Jimmy
Butler l’aveva promesso, dopo la sconfitta con Boston in
Gara 7, un anno fa. “Torneremo qui e la prossima volta vinceremo”. Detto,
fatto. 12 mesi dopo altra Gara 7 contro Boston, altra finale di Conference
dell’Est, a campi invertiti, e lui trascina Miami al trionfo al Garden. Gli
Heat lo sbancano dominando dall’inizio alla fine. Chiudendo la serie 4-3,
trasformando la beffa di Gara 6 in rabbia agonistica. Le Finals 2023 saranno
tra Denver e Miami, dunque. Giovedì 1 giugno, nella notte italiana, andrà in
scena Gara 1, in Colorado. Sarà Jokic contro Butler. Due campioni fuori dal
coro, eterni sottovalutati. Uno dei due si metterà l’anello al dito, il primo,
e si guadagnerà così un posto nell’olimpo, fra gli dei del mondo dei canestri.
Butler, certo. Per forza. Capobranco, eletto miglior
giocatore della serie. Ma l’impresa degli Heat, appena la seconda testa di
serie n. 8 di ogni epoca ad approdare alle Finals (dopo i Knicks del 1999), la
squadra col peggior attacco in stagione regolare, costretta al secondo play-in
per accedere ai playoff, ha dell’incredibile. Ha eliminato la favoritissima
Milwaukee, la squadra di Antetokounmpo, al primo turno. Poi quella del grande
mercato: i New York Knicks. Infine i Celtics pur dopo aver perso tre volte di fila,
capace di rialzarsi e dominare in trasferta. Coach Spoelstra, alla settima
finale, merita un monumento a South Beach, direttamente in spiaggia. Gli eroi
mai scelti al Draft, Gabe Vincent e soprattutto Caleb Martin, sono stati da
romanzo fantasy. E poi c’è Pat Riley, il grande burattinaio. Squadra operaia,
unita, che segue il leader di campo e quello in panchina. Mancavano gli
infortunati Herro e Oladipo da inizio serie, eppure zero scuse. Applausi.

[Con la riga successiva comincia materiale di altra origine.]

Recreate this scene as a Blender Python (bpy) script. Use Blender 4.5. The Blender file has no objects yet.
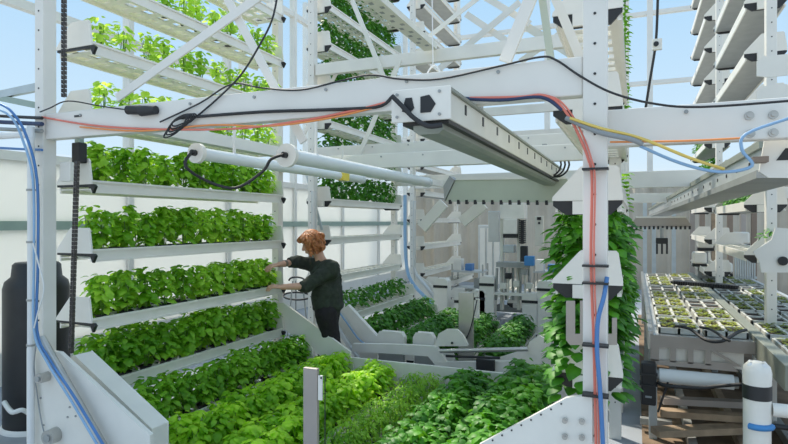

Il crollo di Boston è repentino. Fragoroso. Fa rumore.
Per il secondo anno il treno giusto è passato davanti ai Celtics, incapaci di
prenderlo. Certo si erano messi in una buca profonda. Dannatamente profonda.
Sotto 0-3 nella serie. E adesso la statistica diventa 151 su 151: mai nessuno
in NBA ha saputo rimontare quel deficit in una serie playoff. Però avevano poi
saputo pareggiare i conti, quarta squadra di sempre a riuscirci, la prima ad
avere il match point in casa. E invece è diventato un supplizio di fronte al
proprio pubblico, semmai. Tatum si è storto la caviglia sinistra a inizio
partita ed è poi stato un fantasma, Brown è diventato una macchina da palle
perse come nelle sue giornate peggiori, Coach Mazzulla è Coach Mazzulla, un
esordiente modesto messo in panchina in fretta e furia come pezza per rimediare
al pasticciaccio Udoka. E Brogdon non stava proprio in piedi, infortunato in
modo serio. Le giustificazioni ci sono, però perdere di 20 punti in casa senza
essere mai in partita…sarà una batosta dura da digerire e valutare, guardando
avanti.
Boston comincia 0-12 da 3 punti. 22-15 Miami a fine
primo quarto, i Celtics tengono botta solo grazie ai rimbalzi offensivi. Butler
con 6 punti, la difesa a zona fa il resto. Boston non ha cura della palla,
peccato capitale, Tatum fa le smorfie ogni volta che atterra dopo l’elevazione,
la caviglia sembra condizionarlo, segna il primo canestro con 7’ da giocare nel
secondo quarto. Si rivede Brogdon, che aveva saltato per infortunio Gara 6. Ma
non è in grado di competere, così. All’intervallo è 52-41 Miami. 14 punti per
Martin, suo massimo ai playoff in carriera dopo 24’. Miami tira 8/16 da 3 punti
a metà gara. Una “trenata” di White, l’unico a non tradire, dimezza lo
svantaggio Celtics da 16 a 8 punti. Ma Lowry dalla panchina porta punti
“espressi” e Miami è avanti in doppia cifra dopo 36’, 76-66. Un 7-0 per aprire
l’ultimo periodo chiude la partita. Diventa una passerella trionfale per gli
Heat. Il Garden rumoreggia, sbigottito, deluso e inferocito. Con 2’ da giocare
Mazzulla richiama i titolari in panchina. Finita. Il miracolo è arrivato. Ma
non è la rimonta epocale di Boston. Lo griffa semmai Miami al Garden, dove
vince per la terza volta in questa serie. Da stropicciarsi gli occhi.